By Guillermo Parra-Bernal and Jeb Blount
April 20 (Bloomberg) -- Brazil said it will keep its 4.5 percent inflation target for 2005, resisting pressure to ease the target to help allow for faster economic growth.
O Estado de S. Paulo newspaper reported today that President Luiz Inacio Lula da Silva wants the National Monetary Council to push up the 2005 target to allow the central bank to cut interest rates faster. Finance Minister Antonio Palocci and Carlos Alberto Azevedo, a spokesman for Planning Minister Guido Mantega, said the council has no plans to raise the target at its next meeting in June.
``Such an issue is not in the government's agenda,'' Palocci said after meeting a group of senators in congress in Brasilia. Lula ``hasn't requested any changes. This is an issue out of discussion.''
Lula, 58, is facing mounting pressure from legislators, labor unions and business executives to speed up the recovery in South America's biggest economy after gross domestic product shrank last year for the first time since 1992. Yields on interest-rate futures rose today as traders such as Rodrigo Boulos at Banco Santos SA in Sao Paulo said they're concerned Lula may cave into demands for a higher inflation target.

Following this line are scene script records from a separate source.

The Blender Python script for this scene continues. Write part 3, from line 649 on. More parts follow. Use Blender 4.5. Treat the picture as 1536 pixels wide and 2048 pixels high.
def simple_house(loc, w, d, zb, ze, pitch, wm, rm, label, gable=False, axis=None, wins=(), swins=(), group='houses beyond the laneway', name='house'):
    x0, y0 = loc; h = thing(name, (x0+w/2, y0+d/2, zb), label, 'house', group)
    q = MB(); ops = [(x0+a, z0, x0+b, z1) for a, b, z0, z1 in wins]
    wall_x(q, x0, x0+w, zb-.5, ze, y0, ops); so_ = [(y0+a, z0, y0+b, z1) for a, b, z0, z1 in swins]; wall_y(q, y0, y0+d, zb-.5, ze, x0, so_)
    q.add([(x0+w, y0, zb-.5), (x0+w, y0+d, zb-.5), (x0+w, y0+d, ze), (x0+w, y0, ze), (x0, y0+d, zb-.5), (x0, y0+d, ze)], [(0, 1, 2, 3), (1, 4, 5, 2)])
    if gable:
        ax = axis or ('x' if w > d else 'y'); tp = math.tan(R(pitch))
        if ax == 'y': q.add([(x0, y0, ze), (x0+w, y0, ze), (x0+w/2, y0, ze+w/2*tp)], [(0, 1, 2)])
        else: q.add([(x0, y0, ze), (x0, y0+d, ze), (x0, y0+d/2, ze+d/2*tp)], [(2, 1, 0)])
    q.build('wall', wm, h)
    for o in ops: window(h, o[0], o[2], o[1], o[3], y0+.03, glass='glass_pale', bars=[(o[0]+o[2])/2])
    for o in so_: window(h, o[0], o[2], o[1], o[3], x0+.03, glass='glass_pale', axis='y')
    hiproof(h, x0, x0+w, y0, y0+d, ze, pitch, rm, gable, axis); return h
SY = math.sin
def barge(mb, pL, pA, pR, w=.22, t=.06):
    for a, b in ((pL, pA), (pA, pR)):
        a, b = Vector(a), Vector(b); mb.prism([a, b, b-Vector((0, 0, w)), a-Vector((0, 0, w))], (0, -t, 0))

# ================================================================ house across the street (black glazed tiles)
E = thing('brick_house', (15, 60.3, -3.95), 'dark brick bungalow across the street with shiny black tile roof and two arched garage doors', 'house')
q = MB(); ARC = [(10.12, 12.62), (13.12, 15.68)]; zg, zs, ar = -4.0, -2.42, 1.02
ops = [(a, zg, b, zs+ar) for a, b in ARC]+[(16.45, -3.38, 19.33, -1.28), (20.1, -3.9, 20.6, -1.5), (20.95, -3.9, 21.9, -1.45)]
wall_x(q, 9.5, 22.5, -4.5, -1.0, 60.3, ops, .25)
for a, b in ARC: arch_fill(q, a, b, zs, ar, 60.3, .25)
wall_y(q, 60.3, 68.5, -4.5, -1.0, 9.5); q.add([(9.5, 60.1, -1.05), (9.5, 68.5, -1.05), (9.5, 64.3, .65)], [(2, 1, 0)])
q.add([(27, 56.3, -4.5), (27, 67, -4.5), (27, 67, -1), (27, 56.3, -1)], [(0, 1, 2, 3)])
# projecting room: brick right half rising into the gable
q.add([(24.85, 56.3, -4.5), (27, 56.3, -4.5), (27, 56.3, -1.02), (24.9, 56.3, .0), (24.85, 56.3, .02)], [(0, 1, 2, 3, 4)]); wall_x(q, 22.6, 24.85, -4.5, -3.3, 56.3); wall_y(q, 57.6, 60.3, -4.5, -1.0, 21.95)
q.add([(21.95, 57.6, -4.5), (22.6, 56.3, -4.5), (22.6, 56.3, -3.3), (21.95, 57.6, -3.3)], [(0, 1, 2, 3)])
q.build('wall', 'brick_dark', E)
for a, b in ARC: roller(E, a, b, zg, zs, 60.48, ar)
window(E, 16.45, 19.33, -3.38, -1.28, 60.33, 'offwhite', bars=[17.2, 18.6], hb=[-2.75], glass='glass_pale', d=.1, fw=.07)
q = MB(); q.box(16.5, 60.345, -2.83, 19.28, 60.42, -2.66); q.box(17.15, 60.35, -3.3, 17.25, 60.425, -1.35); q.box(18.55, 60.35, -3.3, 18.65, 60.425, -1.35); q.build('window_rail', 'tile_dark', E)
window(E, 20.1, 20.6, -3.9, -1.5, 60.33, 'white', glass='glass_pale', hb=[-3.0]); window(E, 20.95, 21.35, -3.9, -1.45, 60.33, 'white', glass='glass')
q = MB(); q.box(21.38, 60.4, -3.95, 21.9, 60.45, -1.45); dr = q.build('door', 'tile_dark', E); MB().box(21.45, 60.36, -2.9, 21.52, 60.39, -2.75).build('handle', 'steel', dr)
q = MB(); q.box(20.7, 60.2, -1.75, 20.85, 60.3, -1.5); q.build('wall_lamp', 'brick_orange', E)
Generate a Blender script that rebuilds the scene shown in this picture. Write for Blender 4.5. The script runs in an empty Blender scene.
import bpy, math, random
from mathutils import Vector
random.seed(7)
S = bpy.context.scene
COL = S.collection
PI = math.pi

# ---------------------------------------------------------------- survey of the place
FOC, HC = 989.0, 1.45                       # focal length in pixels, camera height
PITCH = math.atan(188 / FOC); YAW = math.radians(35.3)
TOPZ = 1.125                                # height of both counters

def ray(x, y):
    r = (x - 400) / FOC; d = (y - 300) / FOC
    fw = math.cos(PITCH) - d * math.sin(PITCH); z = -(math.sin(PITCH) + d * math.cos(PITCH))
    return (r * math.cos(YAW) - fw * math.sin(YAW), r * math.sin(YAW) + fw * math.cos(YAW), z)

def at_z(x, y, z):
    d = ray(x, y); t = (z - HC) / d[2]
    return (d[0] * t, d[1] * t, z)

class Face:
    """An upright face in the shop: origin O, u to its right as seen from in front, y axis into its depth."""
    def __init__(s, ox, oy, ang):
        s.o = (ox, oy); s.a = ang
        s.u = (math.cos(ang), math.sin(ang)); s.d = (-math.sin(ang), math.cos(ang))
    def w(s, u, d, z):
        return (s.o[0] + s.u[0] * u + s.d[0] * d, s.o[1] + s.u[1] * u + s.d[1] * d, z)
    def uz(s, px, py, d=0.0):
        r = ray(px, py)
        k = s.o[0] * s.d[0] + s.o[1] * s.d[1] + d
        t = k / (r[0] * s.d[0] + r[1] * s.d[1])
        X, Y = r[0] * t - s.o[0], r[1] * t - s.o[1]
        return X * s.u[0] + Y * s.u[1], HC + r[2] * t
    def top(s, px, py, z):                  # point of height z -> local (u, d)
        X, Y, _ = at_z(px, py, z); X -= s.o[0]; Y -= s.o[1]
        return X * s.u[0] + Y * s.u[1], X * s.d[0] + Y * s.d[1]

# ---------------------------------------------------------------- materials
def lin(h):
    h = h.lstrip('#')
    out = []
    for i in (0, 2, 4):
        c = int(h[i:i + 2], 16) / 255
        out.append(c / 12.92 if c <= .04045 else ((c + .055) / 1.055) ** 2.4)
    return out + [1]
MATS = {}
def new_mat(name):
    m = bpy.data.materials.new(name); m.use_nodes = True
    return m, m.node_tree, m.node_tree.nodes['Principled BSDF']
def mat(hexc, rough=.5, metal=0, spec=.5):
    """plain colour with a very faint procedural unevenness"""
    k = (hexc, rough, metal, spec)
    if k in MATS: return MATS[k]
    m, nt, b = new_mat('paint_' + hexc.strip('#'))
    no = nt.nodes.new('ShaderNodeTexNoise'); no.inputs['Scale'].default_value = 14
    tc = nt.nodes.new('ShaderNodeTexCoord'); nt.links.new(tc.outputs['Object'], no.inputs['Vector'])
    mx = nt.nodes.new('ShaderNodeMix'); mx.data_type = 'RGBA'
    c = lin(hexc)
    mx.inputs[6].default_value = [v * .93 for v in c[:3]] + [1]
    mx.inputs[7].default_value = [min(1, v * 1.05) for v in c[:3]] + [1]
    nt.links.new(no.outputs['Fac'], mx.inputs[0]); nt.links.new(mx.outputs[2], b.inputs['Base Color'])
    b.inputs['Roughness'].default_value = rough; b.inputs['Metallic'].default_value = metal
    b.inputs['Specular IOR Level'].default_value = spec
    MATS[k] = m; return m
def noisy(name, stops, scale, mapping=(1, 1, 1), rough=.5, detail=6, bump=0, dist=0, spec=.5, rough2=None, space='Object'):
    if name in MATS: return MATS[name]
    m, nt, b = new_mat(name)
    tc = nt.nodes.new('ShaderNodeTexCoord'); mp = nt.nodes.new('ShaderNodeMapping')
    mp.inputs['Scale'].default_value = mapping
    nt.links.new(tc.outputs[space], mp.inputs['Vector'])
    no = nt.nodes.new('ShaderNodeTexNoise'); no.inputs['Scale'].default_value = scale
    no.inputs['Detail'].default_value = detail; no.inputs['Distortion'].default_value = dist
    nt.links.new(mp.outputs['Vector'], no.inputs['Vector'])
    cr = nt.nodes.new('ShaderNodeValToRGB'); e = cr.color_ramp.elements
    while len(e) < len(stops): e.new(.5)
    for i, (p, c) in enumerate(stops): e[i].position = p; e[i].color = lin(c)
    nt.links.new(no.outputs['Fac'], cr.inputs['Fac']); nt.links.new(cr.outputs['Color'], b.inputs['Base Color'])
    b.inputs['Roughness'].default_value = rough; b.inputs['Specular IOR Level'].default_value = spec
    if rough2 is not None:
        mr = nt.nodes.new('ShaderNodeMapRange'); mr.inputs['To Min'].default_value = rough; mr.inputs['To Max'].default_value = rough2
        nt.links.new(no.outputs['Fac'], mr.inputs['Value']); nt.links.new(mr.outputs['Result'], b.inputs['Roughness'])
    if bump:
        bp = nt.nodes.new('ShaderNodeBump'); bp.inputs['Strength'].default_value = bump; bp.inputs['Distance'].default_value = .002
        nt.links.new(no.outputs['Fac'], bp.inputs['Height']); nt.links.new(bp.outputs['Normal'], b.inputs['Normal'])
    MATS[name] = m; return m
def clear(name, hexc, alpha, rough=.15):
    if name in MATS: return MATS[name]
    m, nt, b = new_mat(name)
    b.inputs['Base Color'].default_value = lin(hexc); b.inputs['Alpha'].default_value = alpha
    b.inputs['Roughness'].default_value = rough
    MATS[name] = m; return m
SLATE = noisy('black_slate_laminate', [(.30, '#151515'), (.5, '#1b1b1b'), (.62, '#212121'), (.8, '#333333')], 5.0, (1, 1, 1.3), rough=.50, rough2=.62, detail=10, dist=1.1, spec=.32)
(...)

``There is absolutely nothing positive in talk about a weaker inflation target,'' said Boulos, head trader at Santos, Brazil's sixth-largest non-government bank by assets.
Inflation slowed to 6 percent in the 12 months through March from 9.3 percent in December and a seven-year high of 17.2 percent in May. The government targets inflation of 5.5 percent for this year.
Future Yields
Palocci and Mantega are joined by central bank President Henrique Meirelles on the three-member monetary council, the body that sets the government's annual inflation targets.
The overnight interest-rate futures contract for Jan. 3 settlement, the most-traded interest-rate future on Sao Paulo's BM&F commodities and futures exchange, rose 6 basis points, or 0.06 percentage point, to 15.43 percent.
The central bank has lowered the benchmark overnight rate 10.5 percentage points since June to a three-year low of 16 percent. Still, Lula supporters including his Vice President Jose Alencar have called for faster rate reductions. Lula's spending cuts -- aimed in part at slowing inflation -- have also cost him support in congress: Liberal Party senators pulled out of the coalition last week.
While Mantega and Palocci said the monetary council isn't considering a change to the inflation target, National Integration Minister Ciro Gomes said this morning that officials are presenting Lula a proposal to raise the target.
``The level of inflation in the short term can, eventually, leave less room in our effort to boost employment and income,'' Gomes told TV Globo's Bom Dia Brasil.
A government report today suggested Brazil's recovery is strengthening after the interest-rate cuts: Retail sales rose for a third month in February, halting 12 months of declines. Sales increased 5.1 percent after rising 6 percent in January.